Pheu Thai Party acting head Viroj Pao-in has been picked to lead the opposition party ahead of the expected general election in 2019. PHOTO: AFP

BANGKOK (BLOOMBERG, REUTERS) - Thailand's main opposition Pheu Thai Party picked acting head Viroj Pao-in as its leader ahead of a general election expected in 2019 after more than four years of military rule.

Mr Viroj, a police lieutenant-general, was the only name on the leadership ballot, the party said in a briefing on Sunday (Oct 28). The party added it will decide later if Mr Viroj - who was once a deputy prime minister in an earlier Thai administration - will be its candidate for prime minister in the national poll.

A military government has been in power in Thailand since a coup in 2014 that ousted a Pheu Thai-led administration. Mr Prayut Chan-o-cha, the former army chief who seized power, has flagged Feb 24 through to May as the window for holding the delayed general election.

The current stretch of military rule is one of the longest since the 1970s, in a country with a history of army intervention.

Pheu Thai and other parties linked to fugitive former premier Thaksin Shinawatra have won the past five elections, only to be unseated by the courts or the military.
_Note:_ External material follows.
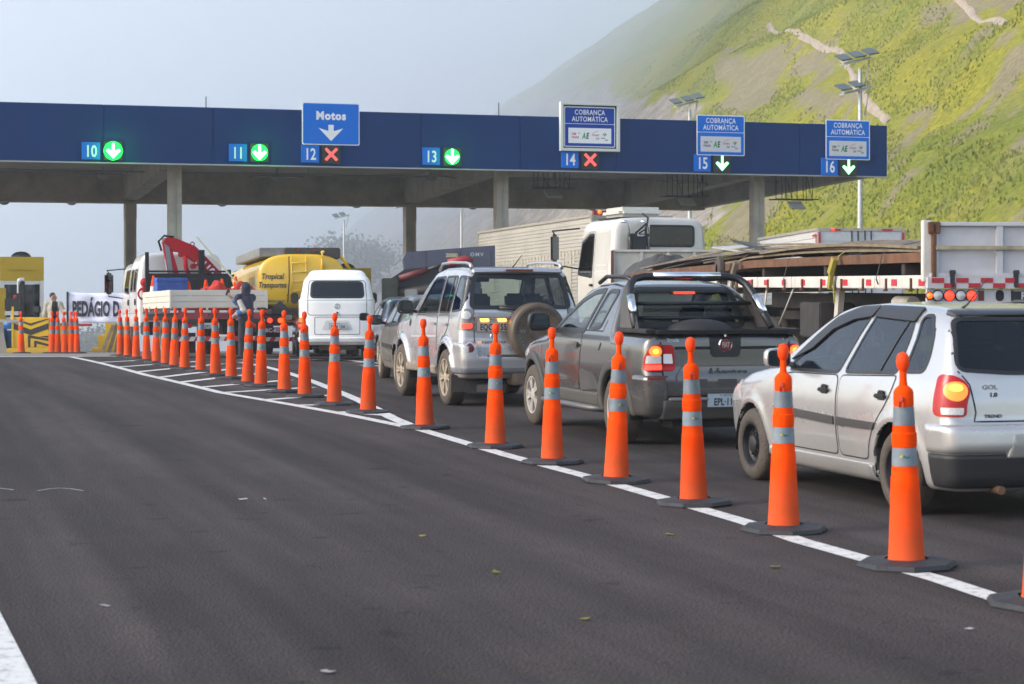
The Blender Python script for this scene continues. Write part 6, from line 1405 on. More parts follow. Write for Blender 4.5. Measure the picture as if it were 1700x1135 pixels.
    seats(t, ((1.1, (0,)), (2.2, (0,)), (3.3, (-.4, .4))), .75, 1.2)
van()

# ------------------------------------------------------------------ cars partly hidden in the queue
def plain_car(label, X, Y, deg, pm, dark=False, h=.034):
    t = thing('hatchback', label, 'car'); put(t, X, Y, deg)
    W0 = .81; WH = ((.68, .285, .335), (3.12, .285, .335))
    wz = tab([(.15, .72), (.42, .80), (.6, .81), (.9, .785), (.96, .765), (1.36, .59), (1.45, .54)], .035)
    plan = tab([(-.1, .10), (0, .075), (.25, .025), (.7, 0), (2.9, 0), (3.4, .035), (3.8, .14), (4, .22)], .08)
    top = tab([(0, 1.34), (.35, 1.37), (1.2, 1.425), (1.9, 1.40), (2.1, 1.355), (2.78, .97), (2.86, .945), (3.3, .885), (3.65, .80), (3.83, .65)], .045)
    rear = tab([(.15, .10), (.5, 0), (.66, .03), (.95, .07), (1.2, .22), (1.38, .37), (1.5, .6)], .018)
    front = tab([(.15, 3.75), (.5, 3.83), (.75, 3.78), (.9, 3.65), (1.5, 3.6)], .04)
    f = car_field(wz, plan, top, rear, front, .19, W0, WH, flare=.014); b = Body(t, f, (-.95, -.1, .1), (.95, 3.95, 1.52), h); b.bcut = .62; b.fcut = 2.0
    for s in 'LR':
        sx = -1 if s == 'L' else 1
        b.window('side_window', [(2.42, .925), (2.18, 1.13), (1.98, 1.26), (1.72, 1.335), (1.46, 1.35), (1.55, .93)], s, GLASS_D, .05, trim=.05)
        b.window('side_window', [(1.46, .935), (1.38, 1.35), (.90, 1.34), (.56, 1.10), (.52, .96)], s, GLASS_D, .05, trim=.05)
        pl = roundp([(2.60, .33), (2.60, .85), (2.40, .893), (1.51, .905), (1.505, .33)], .06); b.gap('door_gap', pl, s, BLACKM, .012, .002, closed=True); d = b.patch('door', growp(pl, -.007), s, .0035, pm, skirt=.004, step=.1)
        b.patch('rub_strip', roundp([(2.6, .56), (2.6, .63), (1.1, .61), (1.1, .54)], .015), s, .014, BLACKP, skirt=.014)
        lp = b.patch('tail_light', roundp([(sx*.64-.10, .68), (sx*.64+.08, .68), (sx*.64+.09, .93), (sx*.64-.07, .93)], .03), 'B', .012, RED_LENS, skirt=.03, step=.05)
        cy = [(sx*.64+.045*math.cos(a), .84+.05*math.sin(a)) for a in np.linspace(0, 2*PI, 14)[:-1]]; b.patch('brake_lamp', cy, 'B', .018, RED_LIT, lp, skirt=.01, step=.04)
        b.patch('head_light', roundp([(3.34, .62), (3.42, .79), (3.62, .76), (3.75, .66)], .03), s, .008, CLEAR_LENS, skirt=.02, step=.05)
        mirror_arm(t, (sx*.93, 2.40, 1.0), sx, (.22, .17, .13), BLACKP)
    b.window('rear_window', [(-.62, 1.02), (-.53, 1.29), (.53, 1.29), (.62, 1.02)], 'B', GLASS_D, .06, trim=.05); b.window('windscreen', [(-.70, 1.0), (-.57, 1.31), (.57, 1.31), (.70, 1.0)], 'F', GLASS_M, .05)
    b.part('bumper', lambda x, y, z: np.maximum(np.abs(z-.46)-.16, y-.26), .028, mat('bumper black', (.018, .018, .02), .55), k=.05, lo=(-.95, -.12, .2), hi=(.95, .42, .75), h=.04)
    plate(t, (0, -.045, .52), R(4), 'DKT·4120')
    bm = B(); box(bm, (0, 2.0, .24), (1.2, 3.3, .12)); obj('underbody', bm, BLACKM, t)
    b.shell('body', pm, INNER, lambda x, y, z: np.maximum(np.maximum(.42-z, y-2.7), .16-y), arch_cut(WH, W0)); arch_liner(t, WH, W0)
    wheel_set(t, [(w_[0], w_[1]) for w_ in WH], .287, .18, .80, TYREB, 'six', .19, mat('alloy champagne', (.55, .49, .40), .4, .7))
    seats(t, ((1.7, (-.36, .36)), (.85, (0,))), .42, 1.1); return t
plain_car('dirty dark grey hatchback with black mirror just left of the silver off-road car', -.96, 32.05, 9.5, paint('dirty grey paint', (.13, .125, .115), .5, .35, dirt=((.22, .19, .15), .6, 1.1)))
plain_car('dark blue hatchback mostly hidden between the white van and the dirty grey hatchback', -1.86, 41.5, 9, paint('dark blue paint', (.035, .05, .10), .5, .3, dirt=((.15, .13, .11), .4, .8)))
plain_car('grey hatchback peeking out on the left edge of the white van', -4.62, 51.6, 8, paint('mid grey paint', (.22, .22, .23), .5, .3))

# ------------------------------------------------------------------ trucks: shared pieces
TWHITE = paint('truck white', (.62, .61, .59), 0, .35, dirt=((.33, .27, .19), .3, 1.6))
TWORN = mat('worn white boards', (.62, .60, .55), .6, var=.14, vscale=3, dirt=((.20, .10, .05), .4, 2.6))
RUST = mat('rust', (.12, .052, .024), .8, var=.45, vscale=5, bump=.3)
FRAME = mat('chassis', (.035, .03, .028), .75, var=.4, vscale=4)
def truck_wheels(t, axles, W, r=.5, dual=True, wd=.27, tm=None):
    first = None
    for y in axles:
        for sd in (-1, 1):
            for k in range(2 if dual else 1):
                x = sd*(W-wd/2-k*(wd+.03))
                if first is None:
                    bm = B(); Mx = Matrix.Rotation(R(-90), 4, 'Y'); hw = wd/2
                    lathe(bm, [(.27, hw-.02), (.30, hw), (r-.07, hw+.003), (r-.02, hw-.02), (r, hw-.05), (r, .02), (r-.025, .015), (r-.025, -.015), (r, -.02), (r, -hw+.05), (r-.02, -hw+.02), (.27, -hw)], 30, Mx); first = obj('wheel', bm, tm or TYREB, t, smooth=40)
                    bm = B(); lathe(bm, [(.275, hw-.01), (.262, hw-.02), (.25, hw-.09), (.15, hw-.10), (.14, hw-.04), (.10, hw-.02), (.001, hw-.015)], 26, Mx)
                    for q in range(8): a = q*PI/4; c = Mx @ Vector((.19*math.cos(a), .19*math.sin(a), hw-.1)); cyl(bm, c, c+Vector((-.03, 0, 0)), .016, .013, 6)
                    obj('rim', bm, mat('truck rim', (.25, .22, .19), .6, .3, var=.3), first, smooth=35); o = first
                else: o = copy_tree(first, t)
                o.location = (x, y, r); o.rotation_euler = (0, 0, 0 if sd < 0 else PI)
def chassis(t, y0, y1, z, W=.42):
    bm = B()
    for s in (-1, 1): box(bm, (s*W, (y0+y1)/2, z), (.09, y1-y0, .24))
    n = max(2, int((y1-y0)/1.4))
    for k in range(n): box(bm, (0, y0+.2+(y1-y0-.4)*k/(n-1), z), (2*W-.1, .1, .16))
    obj('chassis', bm, FRAME, t)
def stripe_bar(t, y, z, w, h=.11, n=9):
    bm = B(); k = w/n
    for i in range(n*2):
        x0 = -w/2+i*k/2; prism(bm, [(x0, -h/2), (x0+k/2, -h/2), (min(w/2, x0+k/2+.06), h/2), (min(w/2-.001, x0+.06), h/2)], frame_m((0, y, z), (1, 0, 0), (0, 0, 1)), .02, mi=i % 2)
    return obj('rear_bumper', bm, [mat('stripe red', (.45, .02, .03), .5), mat('stripe white', (.62, .60, .58), .5)], t)
def lampdisc(bm, x, y, z, r, mi=0): cyl(bm, (x, y, z), (x, y-.03, z), r, r*.92, 16, mi=mi)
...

The discord reflects deep fissures in Thai society between urban royalists, known as the so-called yellow shirts, and Thaksin and his rural support base, the red shirts.

Pheu Thai core member Sudarat Keyuraphan, 57, was also voted in as a chairperson for the party's executive committee and another committee that will oversee the selection of party candidates for the election.

"What I have to do now is to gather all the capable people in the party and bring out their best to work for the people,"Sudarat told reporters at the assembly. "We will now go and talk to the people and consult them to formulate our party's policies," Sudarat said.

Newly elected party executives said it was too soon for the party to nominate its candidate to contest for prime minister and instead will focus on working out the party's policies first.

"In the past there has been efforts to destroy our party in various ways but because of the support from the people we believe the party can overcome," Phumtham, the party's secretary-general, told the media at the party's general assembly.

"Now we are ready to move towards the election," he said.